• Supplied information:
....
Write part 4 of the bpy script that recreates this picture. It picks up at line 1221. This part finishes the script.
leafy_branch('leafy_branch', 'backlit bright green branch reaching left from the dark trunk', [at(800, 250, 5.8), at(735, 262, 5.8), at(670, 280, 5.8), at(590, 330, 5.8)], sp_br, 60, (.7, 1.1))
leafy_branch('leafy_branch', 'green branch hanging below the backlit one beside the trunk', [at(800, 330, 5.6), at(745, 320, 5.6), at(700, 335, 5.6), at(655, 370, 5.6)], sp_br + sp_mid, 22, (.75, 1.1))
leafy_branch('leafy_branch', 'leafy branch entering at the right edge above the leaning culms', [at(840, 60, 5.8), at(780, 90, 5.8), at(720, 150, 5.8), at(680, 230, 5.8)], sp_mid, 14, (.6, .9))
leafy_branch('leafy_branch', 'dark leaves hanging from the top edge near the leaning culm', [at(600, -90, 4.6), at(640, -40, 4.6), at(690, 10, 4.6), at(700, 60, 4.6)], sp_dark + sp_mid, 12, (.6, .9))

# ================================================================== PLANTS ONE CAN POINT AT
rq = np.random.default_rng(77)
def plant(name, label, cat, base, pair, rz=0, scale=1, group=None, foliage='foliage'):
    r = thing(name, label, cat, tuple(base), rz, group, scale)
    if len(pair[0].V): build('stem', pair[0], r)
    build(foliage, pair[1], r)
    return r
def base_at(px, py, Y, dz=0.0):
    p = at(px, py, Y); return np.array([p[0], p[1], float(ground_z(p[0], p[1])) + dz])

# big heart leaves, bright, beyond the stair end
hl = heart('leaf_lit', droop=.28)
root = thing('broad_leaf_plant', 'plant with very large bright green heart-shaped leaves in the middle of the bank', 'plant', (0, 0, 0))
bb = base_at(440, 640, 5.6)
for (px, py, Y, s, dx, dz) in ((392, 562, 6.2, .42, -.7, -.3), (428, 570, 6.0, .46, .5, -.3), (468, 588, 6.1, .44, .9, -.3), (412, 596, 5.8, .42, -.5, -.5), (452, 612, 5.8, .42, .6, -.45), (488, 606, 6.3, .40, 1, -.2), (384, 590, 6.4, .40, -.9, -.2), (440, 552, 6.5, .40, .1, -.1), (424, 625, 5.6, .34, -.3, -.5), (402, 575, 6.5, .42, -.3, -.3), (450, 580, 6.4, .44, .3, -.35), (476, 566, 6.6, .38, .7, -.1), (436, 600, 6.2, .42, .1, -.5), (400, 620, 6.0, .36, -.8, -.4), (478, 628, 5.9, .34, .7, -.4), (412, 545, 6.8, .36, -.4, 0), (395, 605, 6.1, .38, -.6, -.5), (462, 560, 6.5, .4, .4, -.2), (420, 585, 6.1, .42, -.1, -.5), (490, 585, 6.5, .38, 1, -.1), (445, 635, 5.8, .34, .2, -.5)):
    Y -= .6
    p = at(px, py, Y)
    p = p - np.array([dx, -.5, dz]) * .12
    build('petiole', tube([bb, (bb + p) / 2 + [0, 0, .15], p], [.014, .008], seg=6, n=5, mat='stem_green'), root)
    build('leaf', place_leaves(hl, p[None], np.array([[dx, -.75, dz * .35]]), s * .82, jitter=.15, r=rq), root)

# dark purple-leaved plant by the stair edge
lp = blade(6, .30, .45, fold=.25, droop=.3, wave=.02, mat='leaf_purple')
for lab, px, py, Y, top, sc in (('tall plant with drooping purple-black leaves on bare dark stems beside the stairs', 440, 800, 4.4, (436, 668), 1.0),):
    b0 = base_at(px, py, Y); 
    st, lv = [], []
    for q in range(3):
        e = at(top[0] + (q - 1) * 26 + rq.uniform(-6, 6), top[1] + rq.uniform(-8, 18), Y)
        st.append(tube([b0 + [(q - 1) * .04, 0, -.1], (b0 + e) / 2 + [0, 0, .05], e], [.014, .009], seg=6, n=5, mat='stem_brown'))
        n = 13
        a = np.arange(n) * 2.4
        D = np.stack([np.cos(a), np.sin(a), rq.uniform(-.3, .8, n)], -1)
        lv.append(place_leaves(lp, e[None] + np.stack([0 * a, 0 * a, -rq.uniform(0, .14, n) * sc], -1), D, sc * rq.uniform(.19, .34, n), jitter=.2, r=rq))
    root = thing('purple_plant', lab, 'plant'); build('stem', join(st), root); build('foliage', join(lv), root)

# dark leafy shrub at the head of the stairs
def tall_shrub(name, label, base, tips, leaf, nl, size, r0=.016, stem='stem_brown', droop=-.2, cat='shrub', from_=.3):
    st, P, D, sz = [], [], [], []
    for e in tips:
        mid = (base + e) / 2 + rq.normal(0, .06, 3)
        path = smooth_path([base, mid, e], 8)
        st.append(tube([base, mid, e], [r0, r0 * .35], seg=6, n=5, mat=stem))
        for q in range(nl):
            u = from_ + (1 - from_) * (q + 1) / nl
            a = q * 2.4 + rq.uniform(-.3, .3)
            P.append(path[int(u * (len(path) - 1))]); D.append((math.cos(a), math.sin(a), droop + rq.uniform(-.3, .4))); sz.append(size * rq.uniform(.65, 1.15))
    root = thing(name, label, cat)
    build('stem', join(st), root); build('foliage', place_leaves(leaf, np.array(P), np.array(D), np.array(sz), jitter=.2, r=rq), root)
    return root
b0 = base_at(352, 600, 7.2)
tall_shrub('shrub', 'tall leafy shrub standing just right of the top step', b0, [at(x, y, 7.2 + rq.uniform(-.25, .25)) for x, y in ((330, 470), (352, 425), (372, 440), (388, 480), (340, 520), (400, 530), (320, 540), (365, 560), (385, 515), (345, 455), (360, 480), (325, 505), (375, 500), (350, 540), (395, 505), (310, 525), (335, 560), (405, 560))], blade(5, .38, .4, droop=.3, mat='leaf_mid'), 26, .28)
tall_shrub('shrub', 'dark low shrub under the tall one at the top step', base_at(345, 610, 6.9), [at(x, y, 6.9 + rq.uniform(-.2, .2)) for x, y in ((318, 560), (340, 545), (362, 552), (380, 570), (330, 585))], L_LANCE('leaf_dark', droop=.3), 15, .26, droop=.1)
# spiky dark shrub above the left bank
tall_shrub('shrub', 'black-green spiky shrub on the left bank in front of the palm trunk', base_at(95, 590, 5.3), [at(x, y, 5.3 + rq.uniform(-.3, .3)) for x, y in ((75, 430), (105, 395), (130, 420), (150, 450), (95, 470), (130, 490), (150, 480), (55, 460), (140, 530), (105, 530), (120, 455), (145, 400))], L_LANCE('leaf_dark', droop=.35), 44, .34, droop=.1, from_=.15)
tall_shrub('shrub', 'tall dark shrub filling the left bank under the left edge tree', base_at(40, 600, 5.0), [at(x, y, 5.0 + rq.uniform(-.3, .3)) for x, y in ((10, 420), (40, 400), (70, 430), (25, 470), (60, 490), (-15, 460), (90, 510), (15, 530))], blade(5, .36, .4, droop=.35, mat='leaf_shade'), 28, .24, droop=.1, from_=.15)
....
• Exercise objective:
Extract the first line above and each line after it up to and including the one with "p = at(px, py, Y);", please, exactly and with nothing else.

• Solution to this problem:
Write part 4 of the bpy script that recreates this picture. It picks up at line 1221. This part finishes the script.
leafy_branch('leafy_branch', 'backlit bright green branch reaching left from the dark trunk', [at(800, 250, 5.8), at(735, 262, 5.8), at(670, 280, 5.8), at(590, 330, 5.8)], sp_br, 60, (.7, 1.1))
leafy_branch('leafy_branch', 'green branch hanging below the backlit one beside the trunk', [at(800, 330, 5.6), at(745, 320, 5.6), at(700, 335, 5.6), at(655, 370, 5.6)], sp_br + sp_mid, 22, (.75, 1.1))
leafy_branch('leafy_branch', 'leafy branch entering at the right edge above the leaning culms', [at(840, 60, 5.8), at(780, 90, 5.8), at(720, 150, 5.8), at(680, 230, 5.8)], sp_mid, 14, (.6, .9))
leafy_branch('leafy_branch', 'dark leaves hanging from the top edge near the leaning culm', [at(600, -90, 4.6), at(640, -40, 4.6), at(690, 10, 4.6), at(700, 60, 4.6)], sp_dark + sp_mid, 12, (.6, .9))

# ================================================================== PLANTS ONE CAN POINT AT
rq = np.random.default_rng(77)
def plant(name, label, cat, base, pair, rz=0, scale=1, group=None, foliage='foliage'):
    r = thing(name, label, cat, tuple(base), rz, group, scale)
    if len(pair[0].V): build('stem', pair[0], r)
    build(foliage, pair[1], r)
    return r
def base_at(px, py, Y, dz=0.0):
    p = at(px, py, Y); return np.array([p[0], p[1], float(ground_z(p[0], p[1])) + dz])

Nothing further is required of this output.